Son örneğimiz ise Avrupa olsun. Avrupa’da ekonomiler durgunluk ve deflasyon tehdidi altında. Avrupa Merkez Bankası (ECB) bu tehditten kurtulmak için parasal genişleme programı başlattı. Eğer bu programdan istedikleri sonucu alamazlarsa daha da büyük bir parasal genişlemeye gidebilirler. Şu soruyu soralım: Bu durum Türkiye için iyi mi değil mi? Avrupa, Türkiye’nin birincil ticaret ortağı. Bir başka deyişle, Türkiye’nin en büyük müşterisi Avrupa. Eğer parasal genişleme programı başarıya ulaşırsa şu an durgunluk içerisinde olan Avrupa ekonomisi canlanacak, iç tüketimleri artacak. Böyle bir durumda ise ülkemizin Avrupa’ya olan ihracatı artar. Yani iyi bir sonuç doğmuş olur. Fakat ekonomi çok boyutlu bir organizma. ECB’nin parasal genişleme yapması demek, Euro arzının ciddi bir şekilde artması demek. Önümüzdeki süreçte FED ‘in faiz artırımına gideceğini düşünürsek Euro arzı artarken Dolar arzı azalacak. Böyle bir durumda ise Euro, Dolar’a karşı değer kaybedecek. Bu ülkemiz için kötü. Neden mi? Euro’nun değer kaybetmesi demek ülkemizin Avrupa’ya yaptığı her 1 Euro’luk ihracat karşılığı daha az Dolar elde etmesi demek. Ülkemizin dış borçları ve yaptığı ithalat ağırlıklı olarak Dolar cinsinden. Doların değer kazanması demek ülkemizin ithalat maliyetlerinin artması demek. Borçlarımızın TL cinsinden karşılığının artması da yanında hediyesi oluyor. Gördüğünüz gibi, kısa vadede olumlu gibi görünen ECB’nin parasal genişleme hamlesi, uzun vadede olumsuz sonuçlar doğurabilir.
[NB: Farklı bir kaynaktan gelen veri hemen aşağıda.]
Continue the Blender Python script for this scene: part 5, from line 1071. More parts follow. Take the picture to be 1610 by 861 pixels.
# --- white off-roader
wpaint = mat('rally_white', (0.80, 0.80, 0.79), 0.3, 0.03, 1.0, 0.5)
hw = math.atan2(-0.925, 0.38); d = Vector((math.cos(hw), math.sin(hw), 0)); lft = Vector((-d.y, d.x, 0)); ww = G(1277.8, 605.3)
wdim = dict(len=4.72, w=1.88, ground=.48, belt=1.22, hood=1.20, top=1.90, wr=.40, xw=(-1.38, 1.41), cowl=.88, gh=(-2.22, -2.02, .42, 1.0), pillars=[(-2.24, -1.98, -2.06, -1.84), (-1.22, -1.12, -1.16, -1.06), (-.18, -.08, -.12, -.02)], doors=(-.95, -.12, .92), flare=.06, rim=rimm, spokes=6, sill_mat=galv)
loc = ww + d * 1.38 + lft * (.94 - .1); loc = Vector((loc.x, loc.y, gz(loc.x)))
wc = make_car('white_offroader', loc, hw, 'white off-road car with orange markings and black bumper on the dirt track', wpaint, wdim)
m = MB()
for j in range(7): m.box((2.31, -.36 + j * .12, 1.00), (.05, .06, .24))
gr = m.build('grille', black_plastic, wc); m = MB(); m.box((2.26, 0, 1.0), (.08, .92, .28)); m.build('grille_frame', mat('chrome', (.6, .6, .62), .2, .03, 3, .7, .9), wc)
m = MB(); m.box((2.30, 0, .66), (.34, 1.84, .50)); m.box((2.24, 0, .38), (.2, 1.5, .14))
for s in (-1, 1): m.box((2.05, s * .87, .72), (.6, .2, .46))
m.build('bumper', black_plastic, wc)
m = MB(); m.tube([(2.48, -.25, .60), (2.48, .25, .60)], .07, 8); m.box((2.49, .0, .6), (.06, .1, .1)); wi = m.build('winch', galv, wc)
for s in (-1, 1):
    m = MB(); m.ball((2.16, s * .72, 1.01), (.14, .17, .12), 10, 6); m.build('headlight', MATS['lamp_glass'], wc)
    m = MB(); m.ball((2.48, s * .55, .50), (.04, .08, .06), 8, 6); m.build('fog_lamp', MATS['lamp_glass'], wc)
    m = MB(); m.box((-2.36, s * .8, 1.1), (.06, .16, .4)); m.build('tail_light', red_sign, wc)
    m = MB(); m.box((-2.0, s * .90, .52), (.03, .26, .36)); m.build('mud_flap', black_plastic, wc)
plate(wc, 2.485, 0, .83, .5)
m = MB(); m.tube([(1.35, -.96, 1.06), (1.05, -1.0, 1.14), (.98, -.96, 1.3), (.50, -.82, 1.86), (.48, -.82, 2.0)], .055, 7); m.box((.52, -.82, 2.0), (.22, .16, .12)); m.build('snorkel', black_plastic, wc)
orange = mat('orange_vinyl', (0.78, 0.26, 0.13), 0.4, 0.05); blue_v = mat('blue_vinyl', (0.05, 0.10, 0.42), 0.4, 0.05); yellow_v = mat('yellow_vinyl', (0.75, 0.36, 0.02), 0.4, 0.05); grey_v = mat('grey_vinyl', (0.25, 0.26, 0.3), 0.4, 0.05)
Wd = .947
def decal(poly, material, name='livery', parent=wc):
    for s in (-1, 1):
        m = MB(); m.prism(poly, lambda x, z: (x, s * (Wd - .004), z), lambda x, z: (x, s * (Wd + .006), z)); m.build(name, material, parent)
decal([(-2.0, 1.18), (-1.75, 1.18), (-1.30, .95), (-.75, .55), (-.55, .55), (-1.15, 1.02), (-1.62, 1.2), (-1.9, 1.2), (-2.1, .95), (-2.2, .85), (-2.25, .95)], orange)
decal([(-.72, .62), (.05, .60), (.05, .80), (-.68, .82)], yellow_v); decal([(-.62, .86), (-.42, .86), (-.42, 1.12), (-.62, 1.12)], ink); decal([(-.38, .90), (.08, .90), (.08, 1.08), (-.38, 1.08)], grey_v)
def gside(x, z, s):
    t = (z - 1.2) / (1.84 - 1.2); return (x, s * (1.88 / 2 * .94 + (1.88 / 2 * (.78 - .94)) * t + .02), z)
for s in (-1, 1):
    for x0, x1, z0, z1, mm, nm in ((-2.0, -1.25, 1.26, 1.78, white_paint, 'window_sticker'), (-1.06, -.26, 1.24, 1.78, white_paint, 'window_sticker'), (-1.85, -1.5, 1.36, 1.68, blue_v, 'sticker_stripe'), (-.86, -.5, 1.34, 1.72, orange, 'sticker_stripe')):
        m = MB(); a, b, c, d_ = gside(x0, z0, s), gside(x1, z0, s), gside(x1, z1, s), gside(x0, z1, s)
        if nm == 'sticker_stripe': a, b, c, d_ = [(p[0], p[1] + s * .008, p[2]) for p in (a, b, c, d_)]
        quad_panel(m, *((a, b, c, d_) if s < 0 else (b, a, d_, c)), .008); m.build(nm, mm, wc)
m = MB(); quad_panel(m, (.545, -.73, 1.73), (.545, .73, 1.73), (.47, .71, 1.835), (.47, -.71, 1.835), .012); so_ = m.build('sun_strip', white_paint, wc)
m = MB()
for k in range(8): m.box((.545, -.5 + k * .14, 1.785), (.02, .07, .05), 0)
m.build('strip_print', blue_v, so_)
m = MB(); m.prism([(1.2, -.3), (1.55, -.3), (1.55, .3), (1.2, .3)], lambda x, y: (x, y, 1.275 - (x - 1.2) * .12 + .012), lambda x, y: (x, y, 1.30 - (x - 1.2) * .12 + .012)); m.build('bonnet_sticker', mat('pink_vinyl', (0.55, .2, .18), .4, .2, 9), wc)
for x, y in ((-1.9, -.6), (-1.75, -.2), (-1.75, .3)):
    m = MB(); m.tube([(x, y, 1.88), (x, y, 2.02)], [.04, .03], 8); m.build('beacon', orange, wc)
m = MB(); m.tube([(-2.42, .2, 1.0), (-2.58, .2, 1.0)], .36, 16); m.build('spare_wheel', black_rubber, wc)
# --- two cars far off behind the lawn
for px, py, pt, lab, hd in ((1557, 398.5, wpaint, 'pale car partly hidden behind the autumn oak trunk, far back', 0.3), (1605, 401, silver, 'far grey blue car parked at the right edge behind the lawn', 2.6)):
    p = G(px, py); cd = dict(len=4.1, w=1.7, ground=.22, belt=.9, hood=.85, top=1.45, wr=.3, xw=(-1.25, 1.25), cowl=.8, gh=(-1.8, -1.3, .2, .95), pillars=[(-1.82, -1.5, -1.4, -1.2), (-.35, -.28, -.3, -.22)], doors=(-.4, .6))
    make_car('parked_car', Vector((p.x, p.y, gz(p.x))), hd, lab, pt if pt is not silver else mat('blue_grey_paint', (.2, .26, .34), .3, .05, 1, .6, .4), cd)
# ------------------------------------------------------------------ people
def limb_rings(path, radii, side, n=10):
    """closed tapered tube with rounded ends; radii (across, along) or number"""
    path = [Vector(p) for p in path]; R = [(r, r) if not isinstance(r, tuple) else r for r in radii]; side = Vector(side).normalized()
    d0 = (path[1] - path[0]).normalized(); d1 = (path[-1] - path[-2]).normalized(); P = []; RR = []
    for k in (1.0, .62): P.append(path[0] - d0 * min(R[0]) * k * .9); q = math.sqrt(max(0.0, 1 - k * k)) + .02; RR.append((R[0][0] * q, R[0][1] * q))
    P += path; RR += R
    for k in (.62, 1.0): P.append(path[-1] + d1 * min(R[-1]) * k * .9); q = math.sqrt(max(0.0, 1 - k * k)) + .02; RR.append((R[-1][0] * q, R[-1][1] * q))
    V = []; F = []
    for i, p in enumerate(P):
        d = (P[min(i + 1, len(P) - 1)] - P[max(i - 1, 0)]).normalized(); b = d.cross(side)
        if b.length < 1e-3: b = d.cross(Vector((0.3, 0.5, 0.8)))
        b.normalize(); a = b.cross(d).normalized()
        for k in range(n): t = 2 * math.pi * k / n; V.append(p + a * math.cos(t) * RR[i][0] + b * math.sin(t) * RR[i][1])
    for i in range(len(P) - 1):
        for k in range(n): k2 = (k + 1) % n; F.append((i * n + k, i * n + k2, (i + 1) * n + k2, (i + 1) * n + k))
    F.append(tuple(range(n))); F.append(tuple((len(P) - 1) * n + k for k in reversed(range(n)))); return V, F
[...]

Ekonomi böyle bir şey. Her şey birbiriyle sürekli olarak etkileşim içerisinde. Bugünün doğrusu yarının yanlışı, bugünkü yanlış ise belki de yarın bir doğru. Bizlere düşen, her zaman dilimini kendi şartlarına göre değerlendirmek ve o şartlara göre çözümler üretmek. Evren daima dinamik. Ekonomi de Evren’in bir parçası, ondan ayrı değil. O zaman en mantıklı olan, ekonomik olayların iyi veya kötü yanlarını mutlaklaştırmak yerine evrenin dinamizmini ekonomik olaylara da uygulamak, statik bakış açısını terk etmek. Herkese iyi hafta sonları.
Burada yazılanlar yatırım tavsiyesi/danışmanlığı değildir.